* Start COLLECTED MATERIAL *

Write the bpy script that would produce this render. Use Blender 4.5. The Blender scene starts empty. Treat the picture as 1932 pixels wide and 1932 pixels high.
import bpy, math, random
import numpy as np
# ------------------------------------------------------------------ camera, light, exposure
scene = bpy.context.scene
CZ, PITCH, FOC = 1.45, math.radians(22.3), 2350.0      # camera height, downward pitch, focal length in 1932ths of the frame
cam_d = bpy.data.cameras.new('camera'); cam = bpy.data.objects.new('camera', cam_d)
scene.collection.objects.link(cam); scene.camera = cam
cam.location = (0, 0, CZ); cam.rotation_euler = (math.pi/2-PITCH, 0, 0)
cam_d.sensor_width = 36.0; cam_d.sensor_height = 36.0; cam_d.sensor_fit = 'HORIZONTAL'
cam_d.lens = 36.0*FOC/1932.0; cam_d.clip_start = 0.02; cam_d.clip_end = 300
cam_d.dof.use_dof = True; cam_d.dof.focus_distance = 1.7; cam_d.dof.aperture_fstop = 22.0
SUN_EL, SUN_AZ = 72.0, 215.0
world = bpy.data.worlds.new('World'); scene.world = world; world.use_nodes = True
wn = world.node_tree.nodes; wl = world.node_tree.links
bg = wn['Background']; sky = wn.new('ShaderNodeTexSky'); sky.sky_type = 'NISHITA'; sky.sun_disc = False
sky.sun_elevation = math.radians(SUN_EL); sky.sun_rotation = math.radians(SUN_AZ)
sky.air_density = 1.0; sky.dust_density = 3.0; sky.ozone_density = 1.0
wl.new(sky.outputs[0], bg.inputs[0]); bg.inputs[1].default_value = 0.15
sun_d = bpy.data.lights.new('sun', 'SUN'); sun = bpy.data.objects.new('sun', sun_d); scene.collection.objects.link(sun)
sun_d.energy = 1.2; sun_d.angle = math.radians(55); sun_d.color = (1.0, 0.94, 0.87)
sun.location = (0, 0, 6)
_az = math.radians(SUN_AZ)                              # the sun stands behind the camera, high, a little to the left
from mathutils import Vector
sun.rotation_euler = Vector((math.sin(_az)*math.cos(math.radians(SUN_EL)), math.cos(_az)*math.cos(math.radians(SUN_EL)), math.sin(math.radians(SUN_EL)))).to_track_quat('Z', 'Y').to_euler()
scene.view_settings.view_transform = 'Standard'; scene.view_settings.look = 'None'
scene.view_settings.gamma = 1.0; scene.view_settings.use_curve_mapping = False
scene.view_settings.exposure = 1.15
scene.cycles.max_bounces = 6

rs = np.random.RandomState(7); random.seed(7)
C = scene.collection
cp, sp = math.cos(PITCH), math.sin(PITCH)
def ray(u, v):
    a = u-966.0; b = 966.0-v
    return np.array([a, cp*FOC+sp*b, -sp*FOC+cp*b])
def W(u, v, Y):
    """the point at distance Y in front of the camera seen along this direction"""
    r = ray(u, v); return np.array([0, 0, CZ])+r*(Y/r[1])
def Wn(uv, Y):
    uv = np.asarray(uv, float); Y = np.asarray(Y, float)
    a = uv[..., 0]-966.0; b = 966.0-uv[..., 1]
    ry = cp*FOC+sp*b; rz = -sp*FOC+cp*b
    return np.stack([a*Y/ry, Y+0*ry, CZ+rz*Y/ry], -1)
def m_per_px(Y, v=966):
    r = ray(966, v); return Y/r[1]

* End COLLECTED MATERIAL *

## TASK INSTRUCTIONS
In the listing, find every line containing the word "this" and list it.

## OUTPUT OF THE TASK
Write the bpy script that would produce this render. Use Blender 4.5. The Blender scene starts empty. Treat the picture as 1932 pixels wide and 1932 pixels high.
    """the point at distance Y in front of the camera seen along this direction"""